__What is being asked__
Reproduce exactly the lines below, from the first through the one containing "return Vector((x, y, z + TOP))", and nothing more.

[START Raw data]

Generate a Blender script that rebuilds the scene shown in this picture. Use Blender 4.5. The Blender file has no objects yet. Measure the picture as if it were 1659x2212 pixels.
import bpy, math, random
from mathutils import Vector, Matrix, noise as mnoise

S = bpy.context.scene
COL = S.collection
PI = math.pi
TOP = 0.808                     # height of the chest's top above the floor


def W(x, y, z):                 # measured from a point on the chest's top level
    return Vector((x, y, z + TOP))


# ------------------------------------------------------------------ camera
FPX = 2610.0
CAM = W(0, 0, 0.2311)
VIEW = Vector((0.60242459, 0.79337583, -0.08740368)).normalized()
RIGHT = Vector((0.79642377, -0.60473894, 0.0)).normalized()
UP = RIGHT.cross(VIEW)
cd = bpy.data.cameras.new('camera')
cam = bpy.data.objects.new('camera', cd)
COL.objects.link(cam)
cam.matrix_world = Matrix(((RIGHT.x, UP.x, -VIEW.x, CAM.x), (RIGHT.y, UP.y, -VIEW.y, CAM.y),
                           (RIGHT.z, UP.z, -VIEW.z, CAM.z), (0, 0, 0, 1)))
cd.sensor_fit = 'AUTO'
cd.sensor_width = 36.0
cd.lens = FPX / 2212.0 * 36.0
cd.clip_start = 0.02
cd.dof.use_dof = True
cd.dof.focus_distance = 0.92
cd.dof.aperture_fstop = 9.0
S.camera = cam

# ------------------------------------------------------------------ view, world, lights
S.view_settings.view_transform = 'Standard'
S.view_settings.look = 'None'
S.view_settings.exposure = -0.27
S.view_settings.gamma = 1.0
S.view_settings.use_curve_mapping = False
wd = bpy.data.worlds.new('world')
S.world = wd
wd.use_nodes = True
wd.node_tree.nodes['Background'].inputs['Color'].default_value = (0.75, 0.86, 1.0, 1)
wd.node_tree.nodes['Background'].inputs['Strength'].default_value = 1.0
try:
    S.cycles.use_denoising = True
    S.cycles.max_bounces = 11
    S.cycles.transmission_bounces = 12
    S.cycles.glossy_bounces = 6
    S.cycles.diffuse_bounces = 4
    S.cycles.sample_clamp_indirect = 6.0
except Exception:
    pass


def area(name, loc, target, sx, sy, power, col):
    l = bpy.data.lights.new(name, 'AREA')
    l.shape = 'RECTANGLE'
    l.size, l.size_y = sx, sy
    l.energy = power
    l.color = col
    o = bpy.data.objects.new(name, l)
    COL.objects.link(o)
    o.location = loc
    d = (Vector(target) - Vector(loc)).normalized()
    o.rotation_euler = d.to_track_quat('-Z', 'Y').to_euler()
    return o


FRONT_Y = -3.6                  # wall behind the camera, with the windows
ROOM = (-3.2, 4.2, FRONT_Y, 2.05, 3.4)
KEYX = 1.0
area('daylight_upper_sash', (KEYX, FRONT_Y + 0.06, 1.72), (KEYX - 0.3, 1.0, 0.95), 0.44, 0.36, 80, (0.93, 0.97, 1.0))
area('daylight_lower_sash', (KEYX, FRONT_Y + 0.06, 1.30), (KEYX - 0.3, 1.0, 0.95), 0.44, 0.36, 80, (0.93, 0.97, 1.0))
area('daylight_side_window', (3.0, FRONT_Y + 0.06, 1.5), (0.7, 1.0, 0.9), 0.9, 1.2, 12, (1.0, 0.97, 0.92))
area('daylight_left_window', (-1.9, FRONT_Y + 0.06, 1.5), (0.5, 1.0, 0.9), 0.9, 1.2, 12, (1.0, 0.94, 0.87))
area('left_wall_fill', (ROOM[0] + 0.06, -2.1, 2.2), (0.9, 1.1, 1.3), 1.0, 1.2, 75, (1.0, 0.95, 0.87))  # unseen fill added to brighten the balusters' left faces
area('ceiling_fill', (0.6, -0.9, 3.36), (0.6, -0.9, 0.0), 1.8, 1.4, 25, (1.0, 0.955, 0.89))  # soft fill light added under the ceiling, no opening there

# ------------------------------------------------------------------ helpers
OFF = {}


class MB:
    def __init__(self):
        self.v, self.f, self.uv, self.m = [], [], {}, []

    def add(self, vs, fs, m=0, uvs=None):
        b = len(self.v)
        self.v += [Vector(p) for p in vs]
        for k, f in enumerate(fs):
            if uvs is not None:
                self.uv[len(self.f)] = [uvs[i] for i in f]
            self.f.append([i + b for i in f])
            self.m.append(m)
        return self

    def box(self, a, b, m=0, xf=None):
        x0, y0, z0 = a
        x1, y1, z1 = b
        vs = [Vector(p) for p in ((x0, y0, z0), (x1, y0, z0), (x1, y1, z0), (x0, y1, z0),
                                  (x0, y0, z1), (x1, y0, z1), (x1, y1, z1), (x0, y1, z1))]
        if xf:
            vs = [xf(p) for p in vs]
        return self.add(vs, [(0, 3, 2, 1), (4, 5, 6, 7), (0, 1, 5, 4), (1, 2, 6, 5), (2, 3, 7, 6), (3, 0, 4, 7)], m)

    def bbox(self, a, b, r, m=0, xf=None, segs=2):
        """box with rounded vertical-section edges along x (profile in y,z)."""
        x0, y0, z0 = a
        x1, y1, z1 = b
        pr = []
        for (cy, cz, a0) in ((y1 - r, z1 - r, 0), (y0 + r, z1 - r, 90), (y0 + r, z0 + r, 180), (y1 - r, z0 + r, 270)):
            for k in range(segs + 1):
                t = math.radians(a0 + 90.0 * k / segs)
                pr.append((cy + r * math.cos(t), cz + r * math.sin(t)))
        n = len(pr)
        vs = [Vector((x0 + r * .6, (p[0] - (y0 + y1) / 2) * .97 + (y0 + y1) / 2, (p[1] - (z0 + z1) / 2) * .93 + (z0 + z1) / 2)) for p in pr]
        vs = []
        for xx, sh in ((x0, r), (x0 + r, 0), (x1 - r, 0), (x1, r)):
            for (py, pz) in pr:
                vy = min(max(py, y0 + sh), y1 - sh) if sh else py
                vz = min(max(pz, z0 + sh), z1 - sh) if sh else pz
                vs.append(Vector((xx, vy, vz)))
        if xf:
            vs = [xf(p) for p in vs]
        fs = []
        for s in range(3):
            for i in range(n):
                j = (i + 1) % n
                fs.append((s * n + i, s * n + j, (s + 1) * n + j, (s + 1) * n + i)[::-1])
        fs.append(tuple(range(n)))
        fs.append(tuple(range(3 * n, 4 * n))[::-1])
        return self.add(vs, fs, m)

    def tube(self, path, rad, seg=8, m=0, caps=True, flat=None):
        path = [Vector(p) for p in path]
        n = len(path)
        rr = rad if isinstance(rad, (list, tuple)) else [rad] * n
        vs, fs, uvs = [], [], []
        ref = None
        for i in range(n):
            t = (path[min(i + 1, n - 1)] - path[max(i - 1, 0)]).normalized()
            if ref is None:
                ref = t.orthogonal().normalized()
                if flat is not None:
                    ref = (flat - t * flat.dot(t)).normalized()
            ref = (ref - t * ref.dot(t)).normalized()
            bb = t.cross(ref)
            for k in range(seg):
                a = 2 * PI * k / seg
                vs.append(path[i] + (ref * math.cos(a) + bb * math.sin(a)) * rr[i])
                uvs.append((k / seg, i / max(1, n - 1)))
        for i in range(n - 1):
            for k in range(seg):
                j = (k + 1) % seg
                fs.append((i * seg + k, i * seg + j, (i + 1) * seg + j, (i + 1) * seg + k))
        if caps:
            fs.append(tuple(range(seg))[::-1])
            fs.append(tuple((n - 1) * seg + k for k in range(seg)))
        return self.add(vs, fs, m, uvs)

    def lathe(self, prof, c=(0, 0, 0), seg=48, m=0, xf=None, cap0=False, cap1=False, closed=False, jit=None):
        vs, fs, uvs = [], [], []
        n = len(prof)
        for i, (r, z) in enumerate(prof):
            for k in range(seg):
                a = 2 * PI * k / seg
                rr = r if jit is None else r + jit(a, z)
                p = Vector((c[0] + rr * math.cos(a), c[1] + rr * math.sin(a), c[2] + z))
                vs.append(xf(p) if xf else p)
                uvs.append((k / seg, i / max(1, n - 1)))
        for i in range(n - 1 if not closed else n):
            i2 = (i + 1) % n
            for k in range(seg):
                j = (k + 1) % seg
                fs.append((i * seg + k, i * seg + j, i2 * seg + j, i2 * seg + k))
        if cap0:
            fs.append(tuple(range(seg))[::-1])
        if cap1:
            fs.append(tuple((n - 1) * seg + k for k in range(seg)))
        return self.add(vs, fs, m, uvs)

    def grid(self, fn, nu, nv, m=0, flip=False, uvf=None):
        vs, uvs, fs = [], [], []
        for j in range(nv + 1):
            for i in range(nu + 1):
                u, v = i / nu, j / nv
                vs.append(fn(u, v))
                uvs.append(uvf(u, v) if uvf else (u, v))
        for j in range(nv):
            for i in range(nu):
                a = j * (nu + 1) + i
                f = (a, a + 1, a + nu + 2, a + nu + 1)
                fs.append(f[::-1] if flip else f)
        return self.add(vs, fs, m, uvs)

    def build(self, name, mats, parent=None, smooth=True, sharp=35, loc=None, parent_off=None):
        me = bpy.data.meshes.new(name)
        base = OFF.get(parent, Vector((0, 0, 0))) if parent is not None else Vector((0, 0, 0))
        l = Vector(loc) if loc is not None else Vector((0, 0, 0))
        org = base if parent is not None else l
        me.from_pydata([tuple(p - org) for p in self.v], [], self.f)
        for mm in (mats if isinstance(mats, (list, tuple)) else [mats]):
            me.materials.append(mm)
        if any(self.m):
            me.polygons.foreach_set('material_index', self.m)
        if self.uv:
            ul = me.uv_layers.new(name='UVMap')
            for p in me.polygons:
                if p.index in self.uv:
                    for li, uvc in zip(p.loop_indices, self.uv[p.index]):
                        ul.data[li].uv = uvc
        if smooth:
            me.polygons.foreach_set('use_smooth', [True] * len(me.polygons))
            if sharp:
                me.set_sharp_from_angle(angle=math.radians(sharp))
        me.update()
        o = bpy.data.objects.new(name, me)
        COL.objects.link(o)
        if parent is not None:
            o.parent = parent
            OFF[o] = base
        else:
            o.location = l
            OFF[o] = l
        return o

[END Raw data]

__The reply__
Generate a Blender script that rebuilds the scene shown in this picture. Use Blender 4.5. The Blender file has no objects yet. Measure the picture as if it were 1659x2212 pixels.
import bpy, math, random
from mathutils import Vector, Matrix, noise as mnoise

S = bpy.context.scene
COL = S.collection
PI = math.pi
TOP = 0.808                     # height of the chest's top above the floor


def W(x, y, z):                 # measured from a point on the chest's top level
    return Vector((x, y, z + TOP))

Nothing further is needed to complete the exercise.